Thursday, May 1, 2008

Jason goes to SFIFF and sees Errol Morris (on day 6)

Just one event last Tuesday, but it was a good one! Errol Morris receiving the festival's Persistence of Vision Award. The program included an onstage interview of Morris (interviewed by culture critic B. Ruby Rich from Santa Cruz), then a screening of his new film, "Standard Operating Procedure", and finally a Q&A about that film.

So first the interview. I've only seen a couple of his films, but I knew he specialized in the direct interview documentary style. What I didn't know was how he's so obsessed with eye contact that he invented what his wife termed the "interrotron"--basically a pair of cameras, with teleprompters in each one, but instead of scrolling text, he places the video feed of each camera into the teleprompter of the other. That way you make eye contact with the interviewer/interviewee, and also make eye contact with the camera. As a tech geek, that delighted me. The other thing I didn't know, and couldn't really guess from his movies, is that Errol Morris is a very, very funny guy, and he's Jewish (I got kind of an Elliot Gould vibe from him). He makes very smart, sarcastic observations about his life, his work, etc. (he claims he's never made money off his documentaries, he makes a living filming commercials), and had the whole audience laughing. Which is a little unsettling, because we then watched a very serious, traumatic film about Abu Ghraib. But more on that in a bit. Here's a pic of Errol Morris and B. Ruby Rich on stage:


Okay, now on to the movie. "Standard Operating Procedure" is about Abu Ghraib, as I said. Specifically it's about the pictures that surfaced from there (you know, the naked Iraqi pile, Lyndie England smiling and pointing, etc.), and how they tell a story but tell an incomplete story. He interviewed 5 of the seven "bad apples" (including Lyndie England), but was denied access to the two who remain in prison. He also interviews the forensic investigator who organized all the digital photos, found the timestamps in the metadata, deduced the time offsets (one of the three cameras was off by as much as a year), and put together a case against them--a bit of a departure, but appealed to my geek sensibility. It's pretty traumatic to view these photographs again (unblurred now, so this is the first time for me seeing some of the more pornographic ones), but the interviews do a great job of putting them in context, at least from one point of view. And ultimately, it makes a convincing case that the photographs distort the truth as much as reveal (basically, abuses did happen, but the right people were not necessarily blamed). Near the end, one of the interviewees makes an interesting point. He says that this (what's in the pictures) wasn't abuse, this was humiliation or "softening up". Abuse happened, behind closed doors where there were no cameras, and hence the actual abusers got off scott free. Basically the interviewees present themselves as fundamentally good people, stuck in a bad situation, who were then made scapegoats.

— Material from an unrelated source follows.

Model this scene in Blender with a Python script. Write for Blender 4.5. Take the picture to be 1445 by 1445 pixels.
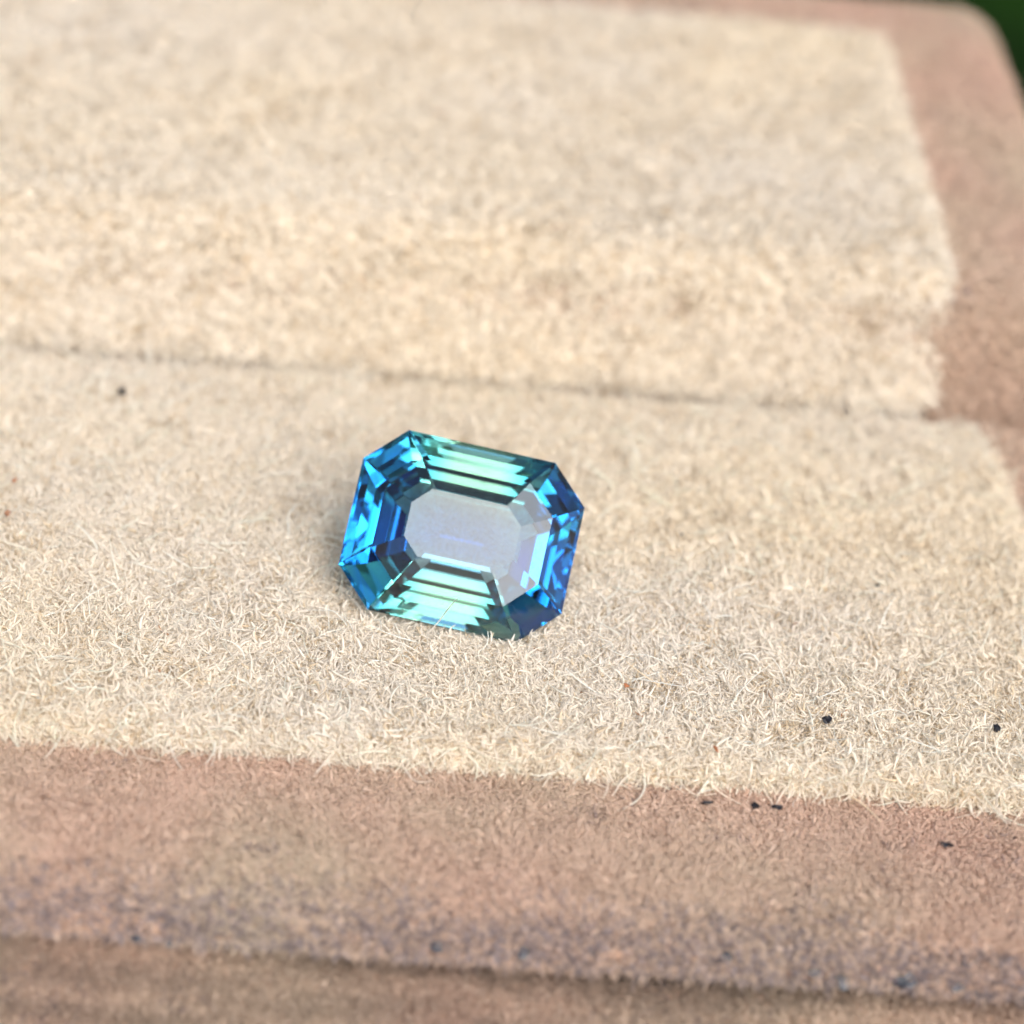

Now there's a little controversy about this film. First, the very premise that the photographs don't tell the true story upsets some people, as does the "scapegoats" charge. More importantly, there's a controversy because Errol Morris paid the subjects for their interview (one didn't want payment--and Errol didn't reveal who--but Errol insisted since he had paid the other 4). Now this controversy makes very little sense to me. Certainly they have the right to tell their side of the story, and to make this movie without paying them would've been gross exploitation (especially if you've come to believe they're scapegoats and not really bad apples). More importantly, how does payment in this case taint anything they say. I'm trying to imagine myself in their situation and thinking 'well, if they aren't going to pay me, I'll tell the truth, but if they pay me I'll be be self-serving and duplicitous.' That makes no sense.

Okay, and I want to say something about being self-serving. All the interviewees, to some extent, were self-serving. That's obvious, because they want to clear their names and because I honestly believe (from making eye contact with them, thank you interrotron!) that they honestly believe themselves to be fundamentally good people who were put in a really shitty situation. They make a convincing case that as soon as the pictures came out, they were doomed to be scapegoats no matter their level of involvement (one of them produces letters home describing how she took pictures in order to prove abuse was going on). However, in this I feel a distinct lack of the voice of Charles Graner. He was recognized as sort of the ringleader of the bad apples, and as such is still in prison and couldn't be interviewed. While the interviewees make a case that they're scapegoats, in doing so they seem to make Graner the scapegoat. I'd be very interested, as soon as he's released, to hear his side of the story. Everybody else seems to believe he or she is fundamentally a good person. I'd be very interested in seeing Graner make the case that he's fundamentally good, too. Perhaps as bonus material on the 10th anniversary DVD?

Anyway, I'll just leave by saying the film and Q&A were so interesting that nearly everyone on the bus I took to BART was still talking about it. Pretty impressive.